INFORMATION SHOWN |
[Begin]

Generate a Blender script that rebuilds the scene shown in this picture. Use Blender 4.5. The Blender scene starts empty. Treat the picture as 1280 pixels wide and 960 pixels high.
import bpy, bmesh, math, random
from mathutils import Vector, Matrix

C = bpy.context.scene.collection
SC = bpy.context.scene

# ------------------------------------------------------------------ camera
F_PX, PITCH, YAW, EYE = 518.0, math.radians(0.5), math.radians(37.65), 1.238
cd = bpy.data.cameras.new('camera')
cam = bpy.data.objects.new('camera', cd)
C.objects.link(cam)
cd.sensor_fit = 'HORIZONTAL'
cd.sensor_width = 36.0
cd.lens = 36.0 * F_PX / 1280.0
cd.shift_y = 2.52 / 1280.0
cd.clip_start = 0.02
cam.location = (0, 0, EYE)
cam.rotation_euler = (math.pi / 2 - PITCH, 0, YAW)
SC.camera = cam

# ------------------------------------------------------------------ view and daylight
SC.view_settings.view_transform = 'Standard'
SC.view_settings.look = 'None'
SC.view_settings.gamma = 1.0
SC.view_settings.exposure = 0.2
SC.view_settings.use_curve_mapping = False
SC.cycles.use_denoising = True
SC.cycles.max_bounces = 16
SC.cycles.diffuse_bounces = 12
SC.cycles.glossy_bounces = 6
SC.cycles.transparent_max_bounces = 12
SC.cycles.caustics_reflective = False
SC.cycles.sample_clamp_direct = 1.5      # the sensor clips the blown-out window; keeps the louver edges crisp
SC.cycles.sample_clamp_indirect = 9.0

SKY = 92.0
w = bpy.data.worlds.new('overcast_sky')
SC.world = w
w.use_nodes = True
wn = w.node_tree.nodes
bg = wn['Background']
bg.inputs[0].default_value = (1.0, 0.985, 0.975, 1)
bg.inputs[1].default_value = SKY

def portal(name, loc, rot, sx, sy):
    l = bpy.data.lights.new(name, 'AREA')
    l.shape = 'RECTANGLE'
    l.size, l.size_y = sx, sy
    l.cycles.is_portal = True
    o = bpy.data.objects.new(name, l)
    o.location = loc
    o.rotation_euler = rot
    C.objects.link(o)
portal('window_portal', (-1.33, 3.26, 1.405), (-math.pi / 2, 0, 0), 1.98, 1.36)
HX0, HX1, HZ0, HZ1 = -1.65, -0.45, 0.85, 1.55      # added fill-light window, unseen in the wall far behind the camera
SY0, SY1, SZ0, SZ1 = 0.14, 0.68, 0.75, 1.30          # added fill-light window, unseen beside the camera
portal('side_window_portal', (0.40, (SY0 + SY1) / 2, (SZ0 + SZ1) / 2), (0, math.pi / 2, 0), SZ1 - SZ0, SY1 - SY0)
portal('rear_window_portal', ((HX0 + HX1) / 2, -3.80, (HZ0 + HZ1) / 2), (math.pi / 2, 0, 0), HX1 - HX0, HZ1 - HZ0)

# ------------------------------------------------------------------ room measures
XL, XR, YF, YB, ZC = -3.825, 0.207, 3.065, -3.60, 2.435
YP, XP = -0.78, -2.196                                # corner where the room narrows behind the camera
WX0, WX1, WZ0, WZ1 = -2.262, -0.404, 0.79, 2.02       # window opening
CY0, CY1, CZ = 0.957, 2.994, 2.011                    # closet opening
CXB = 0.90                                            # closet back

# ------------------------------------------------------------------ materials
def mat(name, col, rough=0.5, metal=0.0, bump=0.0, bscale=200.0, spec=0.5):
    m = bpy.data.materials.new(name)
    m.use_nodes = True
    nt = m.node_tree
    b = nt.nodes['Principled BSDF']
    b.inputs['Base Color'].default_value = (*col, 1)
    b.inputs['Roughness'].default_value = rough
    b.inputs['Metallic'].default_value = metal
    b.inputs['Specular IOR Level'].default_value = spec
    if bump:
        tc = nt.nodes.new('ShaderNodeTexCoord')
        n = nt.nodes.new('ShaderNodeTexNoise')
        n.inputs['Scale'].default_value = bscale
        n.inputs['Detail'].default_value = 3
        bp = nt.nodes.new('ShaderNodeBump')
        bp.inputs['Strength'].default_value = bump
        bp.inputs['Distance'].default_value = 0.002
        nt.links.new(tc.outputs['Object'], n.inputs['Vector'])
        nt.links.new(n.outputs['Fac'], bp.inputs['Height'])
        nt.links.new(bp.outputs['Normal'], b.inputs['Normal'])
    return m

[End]

WHAT TO WORK ON | Copy the material above verbatim.

ANSWER IN FULL |
Generate a Blender script that rebuilds the scene shown in this picture. Use Blender 4.5. The Blender scene starts empty. Treat the picture as 1280 pixels wide and 960 pixels high.
import bpy, bmesh, math, random
from mathutils import Vector, Matrix

C = bpy.context.scene.collection
SC = bpy.context.scene

# ------------------------------------------------------------------ camera
F_PX, PITCH, YAW, EYE = 518.0, math.radians(0.5), math.radians(37.65), 1.238
cd = bpy.data.cameras.new('camera')
cam = bpy.data.objects.new('camera', cd)
C.objects.link(cam)
cd.sensor_fit = 'HORIZONTAL'
cd.sensor_width = 36.0
cd.lens = 36.0 * F_PX / 1280.0
cd.shift_y = 2.52 / 1280.0
cd.clip_start = 0.02
cam.location = (0, 0, EYE)
cam.rotation_euler = (math.pi / 2 - PITCH, 0, YAW)
SC.camera = cam

# ------------------------------------------------------------------ view and daylight
SC.view_settings.view_transform = 'Standard'
SC.view_settings.look = 'None'
SC.view_settings.gamma = 1.0
SC.view_settings.exposure = 0.2
SC.view_settings.use_curve_mapping = False
SC.cycles.use_denoising = True
SC.cycles.max_bounces = 16
SC.cycles.diffuse_bounces = 12
SC.cycles.glossy_bounces = 6
SC.cycles.transparent_max_bounces = 12
SC.cycles.caustics_reflective = False
SC.cycles.sample_clamp_direct = 1.5      # the sensor clips the blown-out window; keeps the louver edges crisp
SC.cycles.sample_clamp_indirect = 9.0

SKY = 92.0
w = bpy.data.worlds.new('overcast_sky')
SC.world = w
w.use_nodes = True
wn = w.node_tree.nodes
bg = wn['Background']
bg.inputs[0].default_value = (1.0, 0.985, 0.975, 1)
bg.inputs[1].default_value = SKY

def portal(name, loc, rot, sx, sy):
    l = bpy.data.lights.new(name, 'AREA')
    l.shape = 'RECTANGLE'
    l.size, l.size_y = sx, sy
    l.cycles.is_portal = True
    o = bpy.data.objects.new(name, l)
    o.location = loc
    o.rotation_euler = rot
    C.objects.link(o)
portal('window_portal', (-1.33, 3.26, 1.405), (-math.pi / 2, 0, 0), 1.98, 1.36)
HX0, HX1, HZ0, HZ1 = -1.65, -0.45, 0.85, 1.55      # added fill-light window, unseen in the wall far behind the camera
SY0, SY1, SZ0, SZ1 = 0.14, 0.68, 0.75, 1.30          # added fill-light window, unseen beside the camera
portal('side_window_portal', (0.40, (SY0 + SY1) / 2, (SZ0 + SZ1) / 2), (0, math.pi / 2, 0), SZ1 - SZ0, SY1 - SY0)
portal('rear_window_portal', ((HX0 + HX1) / 2, -3.80, (HZ0 + HZ1) / 2), (math.pi / 2, 0, 0), HX1 - HX0, HZ1 - HZ0)

# ------------------------------------------------------------------ room measures
XL, XR, YF, YB, ZC = -3.825, 0.207, 3.065, -3.60, 2.435
YP, XP = -0.78, -2.196                                # corner where the room narrows behind the camera
WX0, WX1, WZ0, WZ1 = -2.262, -0.404, 0.79, 2.02       # window opening
CY0, CY1, CZ = 0.957, 2.994, 2.011                    # closet opening
CXB = 0.90                                            # closet back

# ------------------------------------------------------------------ materials
def mat(name, col, rough=0.5, metal=0.0, bump=0.0, bscale=200.0, spec=0.5):
    m = bpy.data.materials.new(name)
    m.use_nodes = True
    nt = m.node_tree
    b = nt.nodes['Principled BSDF']
    b.inputs['Base Color'].default_value = (*col, 1)
    b.inputs['Roughness'].default_value = rough
    b.inputs['Metallic'].default_value = metal
    b.inputs['Specular IOR Level'].default_value = spec
    if bump:
        tc = nt.nodes.new('ShaderNodeTexCoord')
        n = nt.nodes.new('ShaderNodeTexNoise')
        n.inputs['Scale'].default_value = bscale
        n.inputs['Detail'].default_value = 3
        bp = nt.nodes.new('ShaderNodeBump')
        bp.inputs['Strength'].default_value = bump
        bp.inputs['Distance'].default_value = 0.002
        nt.links.new(tc.outputs['Object'], n.inputs['Vector'])
        nt.links.new(n.outputs['Fac'], bp.inputs['Height'])
        nt.links.new(bp.outputs['Normal'], b.inputs['Normal'])
    return m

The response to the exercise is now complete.